"""

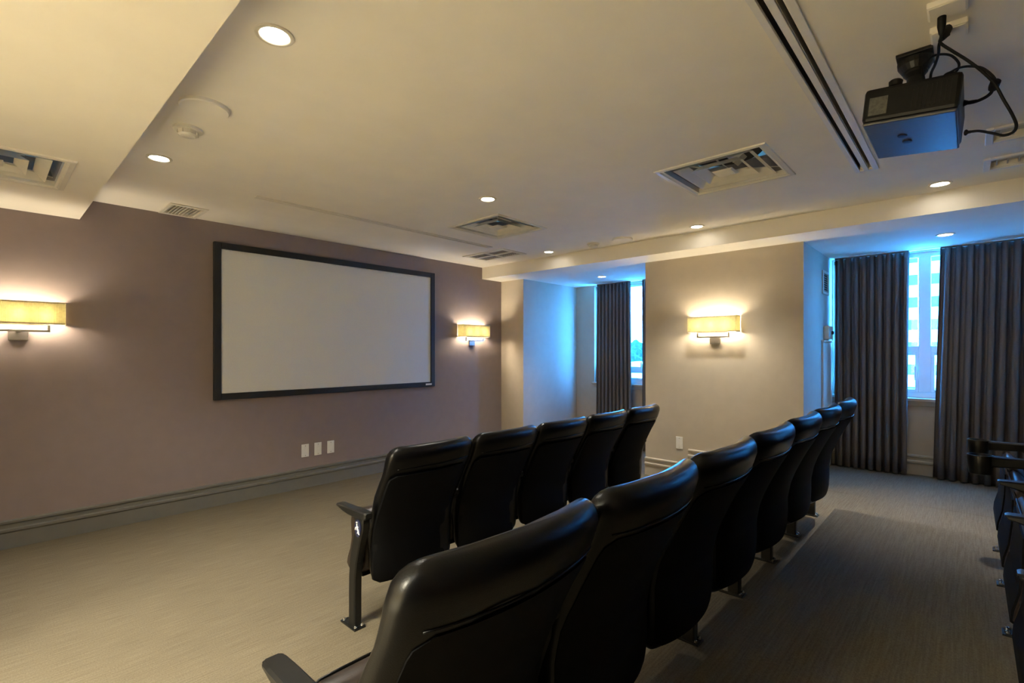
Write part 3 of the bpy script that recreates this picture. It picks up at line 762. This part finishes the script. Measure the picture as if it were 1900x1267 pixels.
# ------------------------------------------------------------------ outside
PLASTER = mat('tower_plaster', (.80, .78, .74), .8, noise=(s3(.5), .03))
TGLASS = mat('tower_glass', (.05, .085, .07), .25, noise=(s3(.8), .15))
GRASSM = mat('far_ground', (.60, .60, .56), .9, noise=(s3(.03), .12))
TREEM = mat('tree_leaves', (.006, .020, .014), .8, noise=(s3(.6), .4), bump=(s3(1.2), 1.0, .4))
BARK = mat('tree_bark', (.10, .07, .05), .9, noise=(s3(3), .3))
g = struct('ground', MB().box(-20, 620, -400, 520, -15.3, -15), GRASSM)
b = thing('apartment_tower', 'tall pale apartment tower seen through the gap between the curtains', 'building', (86, -2, -15))
obj('wall', MB().box(-6, 6, -13, 12, 0, 52), PLASTER, b)
wn_ = MB().box(-.12, .10, -.62, .62, 0, 1.45).mesh('window', WINF)
pn_ = MB().box(-.16, -.10, -.54, .54, .08, 1.37).mesh('pane', TGLASS)
cn_ = MB().box(-.05, .05, -.9, .9, -.25, -.1).mesh('ledge', PLASTER)
for r in range(16):
    for c in range(9):
        if (r, c) == (99, 99): continue
        yy = 7.35-2.35*c; zz = 2.2+2.82*r
        w_ = place('window', wn_, b, (-6, yy, zz)); place('pane', pn_, w_); place('ledge', cn_, w_)
h = thing('pavilion', 'low white domed building beyond the far alcove window', 'building', (96, 52, -15), math.radians(30))
obj('wall', MB().box(-9, 9, -14, 14, 0, 11.2), PLASTER, h)
obj('roof', MB().lathe([(8.5, 11.0), (8.2, 12.4), (6.5, 13.4), (3.5, 14.1), (.05, 14.4)], n=32), PLASTER, h, smooth=True)
for i in range(6): place('window', wn_, h, (-9, -9+i*3.6, 8.6))
def tree(label, x, y, h, w, seed):
    rnd = random.Random(seed); t = thing('tree', label, 'tree', (x, y, -15), 0, 'trees on the skyline')
    bm = bmesh.new(); bmesh.ops.create_icosphere(bm, subdivisions=5, radius=1)
    off = Vector((rnd.uniform(0, 99), rnd.uniform(0, 99), rnd.uniform(0, 99)))
    from mathutils import noise
    for v in bm.verts:
        n = v.co.normalized(); d = 1+.28*noise.noise(n*1.6+off)+.16*noise.noise(n*4+off)+.09*noise.noise(n*11+off)
        v.co = Vector((n.x*w*d, n.y*w*d, h*.58+n.z*h*.43*d))
    me = bpy.data.meshes.new('crown'); bm.to_mesh(me); bm.free(); me.materials.append(TREEM)
    place('crown', me, t); obj('trunk', MB().tube([(0, 0, 0), (.1, 0, h*.2), (0, .1, h*.4)], [.5, .4, .3], 8), BARK, t)
TL = ['tree on the skyline through the far window, leftmost crown', 'tall tree crown on the skyline through the far window', 'middle tree on the skyline beyond the domed building', 'broad tree on the skyline beyond the domed building', 'tree on the skyline through the far window, rightmost crown']
for i in range(5):
    a = math.radians(17.6+i*5.5); dd = 135+(i*37) % 22
    tree(TL[i], math.cos(a)*dd, math.sin(a)*dd, 16.0+(i*13) % 3, 5.0+(i*7) % 3*.4, i+3)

"""

__DO THIS__
Copy each line exactly, and leave the pictures out of your copy.

__THE RESULT__
Write part 3 of the bpy script that recreates this picture. It picks up at line 762. This part finishes the script. Measure the picture as if it were 1900x1267 pixels.
# ------------------------------------------------------------------ outside
PLASTER = mat('tower_plaster', (.80, .78, .74), .8, noise=(s3(.5), .03))
TGLASS = mat('tower_glass', (.05, .085, .07), .25, noise=(s3(.8), .15))
GRASSM = mat('far_ground', (.60, .60, .56), .9, noise=(s3(.03), .12))
TREEM = mat('tree_leaves', (.006, .020, .014), .8, noise=(s3(.6), .4), bump=(s3(1.2), 1.0, .4))
BARK = mat('tree_bark', (.10, .07, .05), .9, noise=(s3(3), .3))
g = struct('ground', MB().box(-20, 620, -400, 520, -15.3, -15), GRASSM)
b = thing('apartment_tower', 'tall pale apartment tower seen through the gap between the curtains', 'building', (86, -2, -15))
obj('wall', MB().box(-6, 6, -13, 12, 0, 52), PLASTER, b)
wn_ = MB().box(-.12, .10, -.62, .62, 0, 1.45).mesh('window', WINF)
pn_ = MB().box(-.16, -.10, -.54, .54, .08, 1.37).mesh('pane', TGLASS)
cn_ = MB().box(-.05, .05, -.9, .9, -.25, -.1).mesh('ledge', PLASTER)
for r in range(16):
    for c in range(9):
        if (r, c) == (99, 99): continue
        yy = 7.35-2.35*c; zz = 2.2+2.82*r
        w_ = place('window', wn_, b, (-6, yy, zz)); place('pane', pn_, w_); place('ledge', cn_, w_)
h = thing('pavilion', 'low white domed building beyond the far alcove window', 'building', (96, 52, -15), math.radians(30))
obj('wall', MB().box(-9, 9, -14, 14, 0, 11.2), PLASTER, h)
obj('roof', MB().lathe([(8.5, 11.0), (8.2, 12.4), (6.5, 13.4), (3.5, 14.1), (.05, 14.4)], n=32), PLASTER, h, smooth=True)
for i in range(6): place('window', wn_, h, (-9, -9+i*3.6, 8.6))
def tree(label, x, y, h, w, seed):
    rnd = random.Random(seed); t = thing('tree', label, 'tree', (x, y, -15), 0, 'trees on the skyline')
    bm = bmesh.new(); bmesh.ops.create_icosphere(bm, subdivisions=5, radius=1)
    off = Vector((rnd.uniform(0, 99), rnd.uniform(0, 99), rnd.uniform(0, 99)))
    from mathutils import noise
    for v in bm.verts:
        n = v.co.normalized(); d = 1+.28*noise.noise(n*1.6+off)+.16*noise.noise(n*4+off)+.09*noise.noise(n*11+off)
        v.co = Vector((n.x*w*d, n.y*w*d, h*.58+n.z*h*.43*d))
    me = bpy.data.meshes.new('crown'); bm.to_mesh(me); bm.free(); me.materials.append(TREEM)
    place('crown', me, t); obj('trunk', MB().tube([(0, 0, 0), (.1, 0, h*.2), (0, .1, h*.4)], [.5, .4, .3], 8), BARK, t)
TL = ['tree on the skyline through the far window, leftmost crown', 'tall tree crown on the skyline through the far window', 'middle tree on the skyline beyond the domed building', 'broad tree on the skyline beyond the domed building', 'tree on the skyline through the far window, rightmost crown']
for i in range(5):
    a = math.radians(17.6+i*5.5); dd = 135+(i*37) % 22
    tree(TL[i], math.cos(a)*dd, math.sin(a)*dd, 16.0+(i*13) % 3, 5.0+(i*7) % 3*.4, i+3)